La propagande du gouvernement s’efforce de convaincre le peuple grec qu’il a fermé une entreprise criblée de dettes. Or en 2011, l’ERT a réalisé un profit de 57 millions d’euros, après avoir payé 83 millions d’euros d’impôts (TVA et autres). En 2012, l’ERT a contribué à hauteur de 84 millions d’euros d’impôts. Au cours des cinq premiers mois de 2013, l’ERT a cumulé un excédent budgétaire de 40 millions d’euros.
D’un autre côté, le gouvernement n’a pas payé de salaires aux travailleurs de l’ERT depuis novembre 2012. Dans le même temps, la direction a embauché 36 « conseillers spéciaux » qui, à eux seuls, gagnaient autant d’argent que les salaires cumulés de 300 journalistes !
L’ERT a été fermée afin que les spéculateurs qui détiennent la dette grecque soient payés à temps. L’objectif est également de terroriser la classe ouvrière et de saper son moral dans la perspective des nouvelles attaques qui se préparent. Contrairement à ce qu’on entend parfois, l’ERT n’avait pas été créé à des fins sociales et culturelles ; c’était d’abord et avant tout un organe de propagande au service de la classe dirigeante. Cependant, désormais, l’ERT est à ses yeux un inutile fardeau.
Les partis de gauche, les syndicats, les travailleurs et les jeunes en lutte contre la fermeture de l’ERT ne défendent pas une entreprise « parasitaire », mais les emplois de milliers de salariés. Quiconque réfléchit une seconde comprend que cette fermeture, si elle n’est pas annulée, ouvre la voie à des fermetures d’hôpitaux, d’écoles, d’universités, de services municipaux, etc. C’est pour cette raison que les manifestations ont gagné tout le pays, prenant la forme d’un mouvement politique de masse contre la coalition du gouvernement Samaras.
La coalition dirigée par Samaras ne s’attendait pas à une telle réaction. Après les défaites du mouvement ouvrier, ces dernières années, le gouvernement se sentait plus fort. Il était arrogant. Il commençait à croire ses propres mensonges concernant « l’assentiment » du peuple à sa politique d’austérité. En réalité, la jeunesse et les travailleurs grecs ne faisaient qu’attendre la bonne occasion de reprendre le chemin des luttes massives.
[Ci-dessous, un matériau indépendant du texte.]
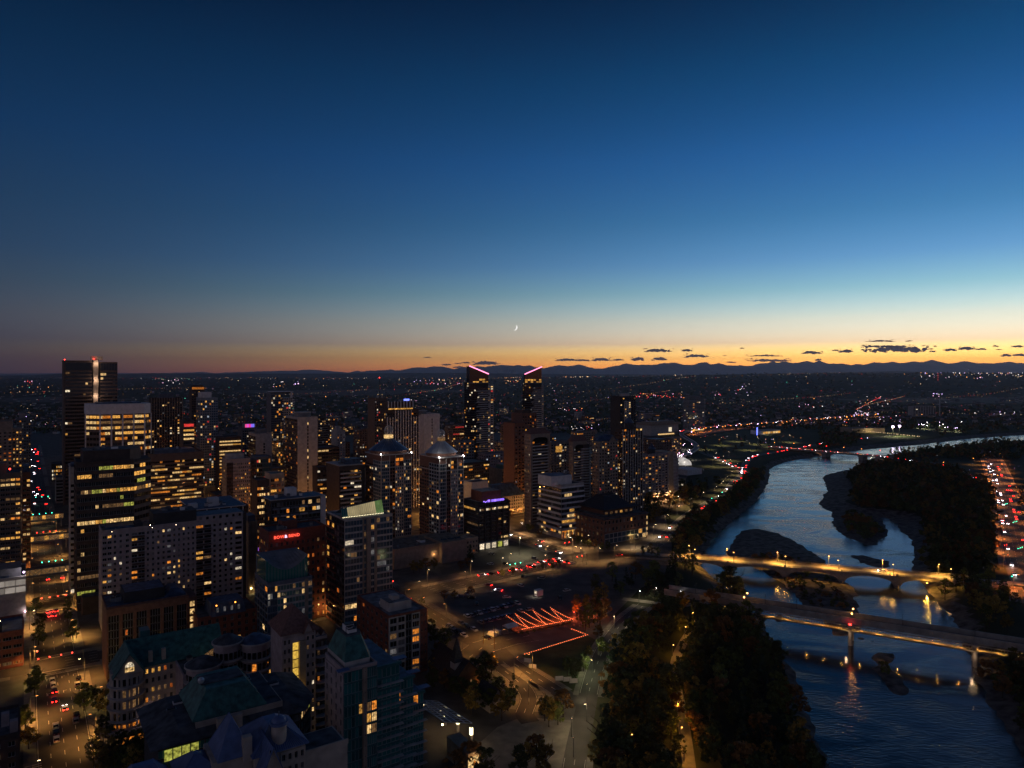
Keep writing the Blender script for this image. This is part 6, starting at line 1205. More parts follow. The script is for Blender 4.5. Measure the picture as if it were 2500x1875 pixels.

Cette provocation est déjà en train de précipiter une crise gouvernementale : deux partis de la coalition – le PASOK (« socialiste ») et la Gauche Démocratique – se disent opposés à la fermeture de l’ERT. Des rumeurs d’élections anticipées commencent à circuler. Ceci dit, Samaras table sur le fait que le PASOK et la Gauche Démocratique ont beaucoup à perdre si des élections se tiennent à court terme. Venizelos, du PASOK, a déjà déclaré qu’il ne voulait pas faire tomber le gouvernement. Mais la direction PASOK ne contrôle pas la situation ; elle ne pèse pas grand-chose en ce moment. Le fait est que le calme apparent des derniers mois, en Grèce, a été rompu par cette dernière décision radicale du gouvernement. Cela a réveillé les masses, qui réalisent une fois de plus la gravité de la situation.
Face aux mobilisations, le gouvernement de coalition est sur le point de s’effondrer. Il faut lui donner le coup de grâce ! Les directions de Syriza, du KKE (communistes) et des syndicars ont désormais une immense responsabilité. Un front unique de ces forces doit organiser une grève générale pour provoquer la chute du gouvernement et des élections anticipées que la gauche pourrait gagner.